Thursday, April 28, 2005

You are what you drive

I don't really like or agree with this whole blue state/red state dichotomy that the media has been pushing for a while, so while I don't exactly appreciate the premise of this article, I found it somewhat interesting. A lot of it was pretty obvious, Republicans like pickup trucks, Democrats like econoboxes, etc. I think the most interesting finding was how Democratic familes are more likely to drive minivans than Republican families because women tend to have more of a voice in the car buying decision in Democratic households.

Sunday, April 24, 2005

Kevin Norton's Bauhaus Quartet

Westcott Community Center - Syracuse, NY
Sunday, April 24th

This was the second time I've had the pleasue of hearing Kevin Norton play at the Westcott, though this was my first time experiencing the Bauhaus quartet. The ensemble he brought last time, Living Language, didn't impress me for some reason that I can't quite remember, but this group was outstanding. For one, they played incredibly well together. This band certainly falls into the category of free jazz, but not for the usual reasons. They definitely showed their free jazz chops on the first and last pieces of their single-set concert, but the rest of the pieces really didn't exhibit the high-energy cacaphony usually associated with free jazz. One my great disappointments of free jazz is the inability a lot of bands have overcoming the rigid separation between solo and ensemble playing. While I'm sure "Ascenion" sounded really crazy when Coltrane recorded it in the 1965, in form, it really isn't much different than a regular jazz tune. You have a "head" of sorts, then each musician takes a solo, then you come back to the head. The Bauhaus quartet really didn't pay much attention to this orthodoxy. That's not to say that there were no solos, there certainly were a number of great solos, but on most pieces, instead of sitting around while the soloist played, the rest of the band continued to contribute to the musical conversation. Solos had less of a defined beginning and ending as well. While improvisation was still at the heart of this music, it was definitely composed and structured. That may sound like planning to be spontaneous, but in music as well as in life, freedom generally needs some boundaries placed around it in order to be used to its fullest extent.

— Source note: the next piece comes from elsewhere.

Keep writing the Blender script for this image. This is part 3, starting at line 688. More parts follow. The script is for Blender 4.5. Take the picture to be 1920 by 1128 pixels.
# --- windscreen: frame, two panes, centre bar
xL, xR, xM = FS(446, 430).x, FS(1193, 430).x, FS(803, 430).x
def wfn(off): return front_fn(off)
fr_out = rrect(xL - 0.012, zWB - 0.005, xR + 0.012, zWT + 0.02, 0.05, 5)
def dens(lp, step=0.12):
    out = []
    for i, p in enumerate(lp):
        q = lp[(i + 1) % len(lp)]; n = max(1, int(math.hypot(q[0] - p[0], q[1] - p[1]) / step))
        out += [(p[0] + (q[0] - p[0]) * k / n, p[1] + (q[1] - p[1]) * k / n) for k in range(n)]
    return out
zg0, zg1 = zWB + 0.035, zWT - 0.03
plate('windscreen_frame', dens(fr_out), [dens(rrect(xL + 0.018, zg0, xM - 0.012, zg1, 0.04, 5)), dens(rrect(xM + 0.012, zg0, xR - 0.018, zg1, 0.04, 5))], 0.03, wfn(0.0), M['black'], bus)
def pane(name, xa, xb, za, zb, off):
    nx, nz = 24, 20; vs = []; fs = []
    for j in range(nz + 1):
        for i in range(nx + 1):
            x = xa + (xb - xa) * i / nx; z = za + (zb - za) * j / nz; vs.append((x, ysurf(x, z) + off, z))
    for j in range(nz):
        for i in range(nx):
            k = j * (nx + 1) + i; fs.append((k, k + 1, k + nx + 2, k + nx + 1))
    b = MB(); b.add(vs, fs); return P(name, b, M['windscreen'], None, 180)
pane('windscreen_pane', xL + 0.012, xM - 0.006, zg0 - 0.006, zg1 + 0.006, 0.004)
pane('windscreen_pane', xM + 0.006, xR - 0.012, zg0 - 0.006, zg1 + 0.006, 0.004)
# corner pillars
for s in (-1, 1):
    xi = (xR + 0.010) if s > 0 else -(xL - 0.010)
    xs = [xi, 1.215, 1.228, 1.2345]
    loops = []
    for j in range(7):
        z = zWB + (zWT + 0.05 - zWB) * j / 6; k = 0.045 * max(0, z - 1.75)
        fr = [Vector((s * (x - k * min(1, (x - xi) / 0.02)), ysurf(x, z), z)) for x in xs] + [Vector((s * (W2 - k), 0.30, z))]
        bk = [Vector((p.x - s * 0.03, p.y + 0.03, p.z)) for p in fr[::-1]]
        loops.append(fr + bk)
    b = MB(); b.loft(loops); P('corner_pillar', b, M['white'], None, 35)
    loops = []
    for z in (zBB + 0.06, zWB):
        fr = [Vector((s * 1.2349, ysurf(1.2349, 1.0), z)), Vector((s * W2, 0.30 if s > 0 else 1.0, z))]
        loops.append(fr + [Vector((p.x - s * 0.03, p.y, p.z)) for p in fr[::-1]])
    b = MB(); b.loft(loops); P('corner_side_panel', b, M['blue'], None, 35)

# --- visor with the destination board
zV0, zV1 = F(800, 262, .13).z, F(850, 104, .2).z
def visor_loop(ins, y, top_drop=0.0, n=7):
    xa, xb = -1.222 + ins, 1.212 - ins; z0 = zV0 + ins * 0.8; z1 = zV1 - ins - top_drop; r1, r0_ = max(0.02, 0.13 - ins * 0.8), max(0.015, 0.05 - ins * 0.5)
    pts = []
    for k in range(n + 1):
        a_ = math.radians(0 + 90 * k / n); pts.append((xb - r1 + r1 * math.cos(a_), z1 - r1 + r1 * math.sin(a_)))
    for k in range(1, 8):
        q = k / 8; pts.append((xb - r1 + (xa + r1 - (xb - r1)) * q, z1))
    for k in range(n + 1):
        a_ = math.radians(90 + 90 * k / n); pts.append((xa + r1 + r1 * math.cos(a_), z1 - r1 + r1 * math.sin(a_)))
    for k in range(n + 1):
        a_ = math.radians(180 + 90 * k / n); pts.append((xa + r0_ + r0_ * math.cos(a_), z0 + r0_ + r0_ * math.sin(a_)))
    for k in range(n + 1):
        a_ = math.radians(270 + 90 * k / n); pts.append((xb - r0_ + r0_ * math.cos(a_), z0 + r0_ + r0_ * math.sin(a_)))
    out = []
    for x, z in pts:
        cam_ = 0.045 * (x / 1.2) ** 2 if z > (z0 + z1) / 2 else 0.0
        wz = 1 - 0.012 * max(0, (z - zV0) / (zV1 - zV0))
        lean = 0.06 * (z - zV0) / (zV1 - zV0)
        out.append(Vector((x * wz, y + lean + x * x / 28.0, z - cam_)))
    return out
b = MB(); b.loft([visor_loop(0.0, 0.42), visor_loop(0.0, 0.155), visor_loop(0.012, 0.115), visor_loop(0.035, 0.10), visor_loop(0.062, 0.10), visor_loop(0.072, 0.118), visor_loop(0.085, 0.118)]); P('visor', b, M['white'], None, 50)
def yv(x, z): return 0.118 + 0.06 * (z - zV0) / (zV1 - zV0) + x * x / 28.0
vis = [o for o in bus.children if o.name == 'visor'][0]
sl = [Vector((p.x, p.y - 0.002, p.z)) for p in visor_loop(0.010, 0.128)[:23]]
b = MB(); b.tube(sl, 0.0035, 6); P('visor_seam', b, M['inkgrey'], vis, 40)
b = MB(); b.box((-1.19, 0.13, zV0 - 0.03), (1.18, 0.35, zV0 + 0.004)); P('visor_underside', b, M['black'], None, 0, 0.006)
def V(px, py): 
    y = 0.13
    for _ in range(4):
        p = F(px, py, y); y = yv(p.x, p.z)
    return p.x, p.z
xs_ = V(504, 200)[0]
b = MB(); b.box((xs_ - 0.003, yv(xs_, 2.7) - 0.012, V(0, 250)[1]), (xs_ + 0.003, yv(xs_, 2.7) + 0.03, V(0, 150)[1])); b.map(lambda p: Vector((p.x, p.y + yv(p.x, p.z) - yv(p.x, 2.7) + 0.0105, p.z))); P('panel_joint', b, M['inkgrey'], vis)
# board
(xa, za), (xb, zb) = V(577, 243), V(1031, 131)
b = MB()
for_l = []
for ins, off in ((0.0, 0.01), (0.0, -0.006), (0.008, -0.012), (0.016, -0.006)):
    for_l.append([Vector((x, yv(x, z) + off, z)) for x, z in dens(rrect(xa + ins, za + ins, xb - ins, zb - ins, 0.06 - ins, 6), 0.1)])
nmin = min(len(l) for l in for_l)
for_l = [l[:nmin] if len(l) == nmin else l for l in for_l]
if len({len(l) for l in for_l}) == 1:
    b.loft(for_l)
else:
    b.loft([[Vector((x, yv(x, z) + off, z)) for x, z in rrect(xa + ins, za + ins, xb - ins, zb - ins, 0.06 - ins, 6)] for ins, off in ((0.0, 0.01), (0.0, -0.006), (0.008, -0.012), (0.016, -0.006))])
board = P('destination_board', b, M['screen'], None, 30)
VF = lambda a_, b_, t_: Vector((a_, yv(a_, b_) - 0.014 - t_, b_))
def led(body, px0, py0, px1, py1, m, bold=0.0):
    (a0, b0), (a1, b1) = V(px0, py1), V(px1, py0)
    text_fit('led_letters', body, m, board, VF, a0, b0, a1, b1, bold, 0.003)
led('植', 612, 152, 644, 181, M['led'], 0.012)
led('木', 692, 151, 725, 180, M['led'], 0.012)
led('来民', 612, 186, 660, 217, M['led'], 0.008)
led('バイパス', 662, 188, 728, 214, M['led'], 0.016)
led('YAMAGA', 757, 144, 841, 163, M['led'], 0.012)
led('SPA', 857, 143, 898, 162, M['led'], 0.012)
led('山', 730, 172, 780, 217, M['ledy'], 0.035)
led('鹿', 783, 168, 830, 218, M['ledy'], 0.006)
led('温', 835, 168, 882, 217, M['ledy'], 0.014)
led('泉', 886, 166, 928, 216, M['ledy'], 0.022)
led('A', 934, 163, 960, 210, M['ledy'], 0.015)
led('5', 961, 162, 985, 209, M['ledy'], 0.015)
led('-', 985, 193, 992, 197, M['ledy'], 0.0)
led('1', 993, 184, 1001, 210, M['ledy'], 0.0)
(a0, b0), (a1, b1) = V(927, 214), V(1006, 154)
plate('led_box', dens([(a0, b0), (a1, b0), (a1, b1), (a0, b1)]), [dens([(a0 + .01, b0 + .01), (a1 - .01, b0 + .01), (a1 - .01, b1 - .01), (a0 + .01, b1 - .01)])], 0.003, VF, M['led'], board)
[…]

Another thing I really liked about this band was their ability to play quietly. The best tune of the show was a ballad called "Terms". On a lot of their more subdued music, the horn section of Tony Malaby and Dave Ballou played some really nice soundscape-esque lines. This was interesting because it sort of inverted the band, allowing the rhythm section of Norton and bassist John Lindberg to take over the reigns and move the music forward while the horns provided the continuity. Norton was yet another example of my rule that states the skill of a drummer is inversely proportional to the size of his or her drum kit. He had a bass, snare, single tom-tom, two cymbals, and a high-hat, but he got an incredible sound out it. I think this group would've been even more exciting if there was a dedicated drummer, which would've allowed Norton to play the vibes the whole time. His approach to the vibes was not really rooted in jazz, it was more of a contemporary classical/minimalist approach, which made for some really interesting sounds. It's a shame that the group wasn't able to explore that further.

They definitely left me and the rest of the audience wanting more. I picked up a copy of their live CD "Time-Space Modulator". It's hard for a recording to measure up to a great live performance, but as the memory of tonight's music slowly fades, I'm sure the recording will come in handy, until they make their next visit to the Westcott.

Thursday, April 14, 2005


I heard about this cool new travel website today. It's called pinpoint travel and it's brought to you by our good friends at AOL. It aggregates results from a number of different travel sites and shows you the information. If you want to purchase a ticket, you have to go directly to the site where pinpoint found the ticket. Pinpoint facilitates this by providing you with links that will take you to it directly. It has an extremely slick user interface and as far as I can tell, it's pure DHTML.